Les avenues vers lesquelles se dirigera le cinéaste belge pour tenter d’offrir une issue qui favorisera son protagoniste deviendront, certes, de plus en plus évidentes. Et c’est définitivement dans le dernier droit qu’
Illégal révélera certaines inconsistances qu’il était parvenu jusque-là à éviter, ou du moins à dissimuler. Le salut de Tania passera du coup par un incident des plus malheureux qui entraînera une soudaine mobilisation de l’opinion publique, laquelle jouera ultimement en la faveur de la Biélorusse, mais d’une manière tenant toutefois peut-être un peu trop du hasard. Il faut dire que les événements - parfois illogiques - s'enchaîneront alors d’une façon à la fois précipitée et exagérée. La gestion du temps se révélera d’autant plus inégal, faisant paraître ce dénouement comme étant beaucoup trop facile, même s’il s’agissait en bout de ligne du plus pertinent.

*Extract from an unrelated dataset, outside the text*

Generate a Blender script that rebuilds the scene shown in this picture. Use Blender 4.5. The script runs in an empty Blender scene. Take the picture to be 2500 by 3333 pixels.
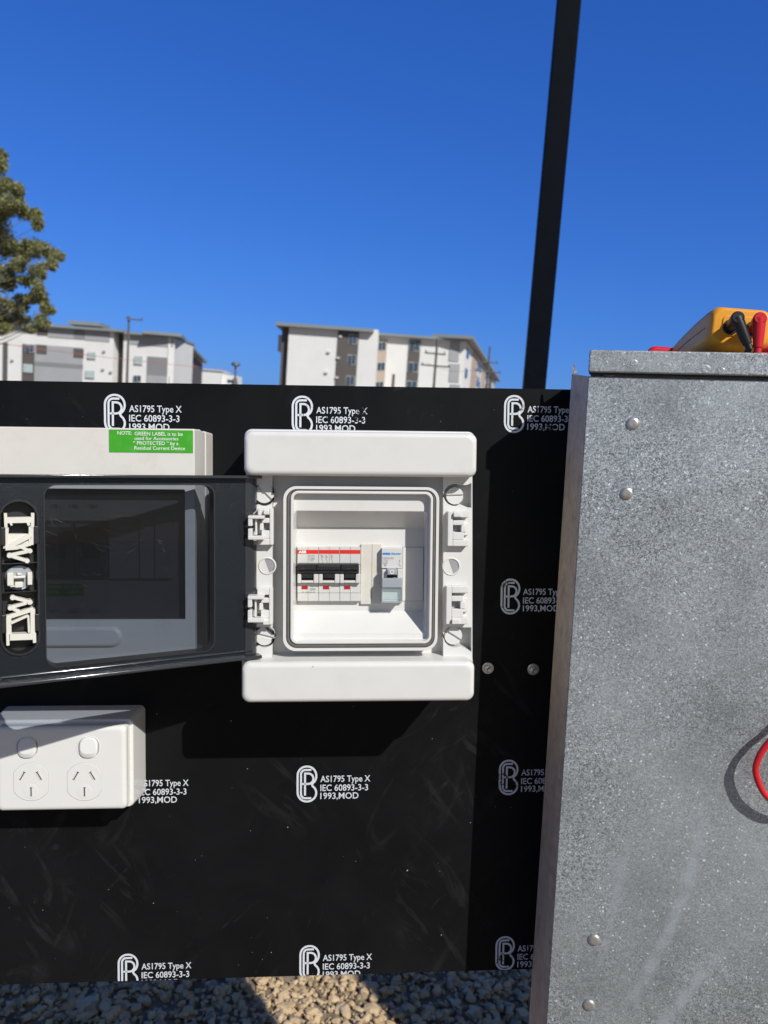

Illégal aborde ainsi d’une manière extrêmement détaillée la problématique de l’immigration en remettant en question le processus d’expulsion des personnes dont la présence sur un territoire est jugée clandestine. Mais si l’approche de Masset-Depasse porte bien à réflexion, elle ne débouche malheureusement jamais sur un réel débat de société. Tous s’entendront évidemment pour dire que les étapes et les conditions auxquelles sont confrontés ses individus se doivent d’être repensées alors que le prix que devra payer Tania pour demeurer en Belgique sera particulièrement élevé. Mais même si le réalisateur résoudra son intrigue en passant par un mouvement de masse beaucoup trop simplifié, voire naïf, c’est néanmoins toujours avec la même force dramatique que ce dernier réussira à mener son navire à bon port, bien appuyé par des interprètes incarnant toute la force de caractère de ces êtres se battant avant tout pour conserver leur dignité.